Pointing to successful programs that promote energy conservation -- including installing bike paths and setting up carpool lanes - Agyeman says that communities are addressing the energy issues that federal government is not.

However, the Tufts professor says it's time that industry and government work on the problem as well.

"Instead of citizens or communities trying to prove that harm is being done to them, industry has to prove has to prove that its operation is harmless," wrote the Tufts professor. "This addresses problems that concerned citizens often have had when they butt heads with the legal machines and deep pockets of industry."
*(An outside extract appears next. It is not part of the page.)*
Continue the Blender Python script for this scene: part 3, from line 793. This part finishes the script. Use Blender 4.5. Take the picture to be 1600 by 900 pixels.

Agyeman says that efforts on the part of communities should serve as an example to the U.S. government, as global climate change and energy conservation and consumption become increasingly pressing concerns.

"From small communities to big cities and multinationals, people are looking for new, creative ways of doing things," wrote Agyeman. "Their efforts represent the leading edge of a paradigm shift among corporate and municipal leaders that our national leaders would do well to follow."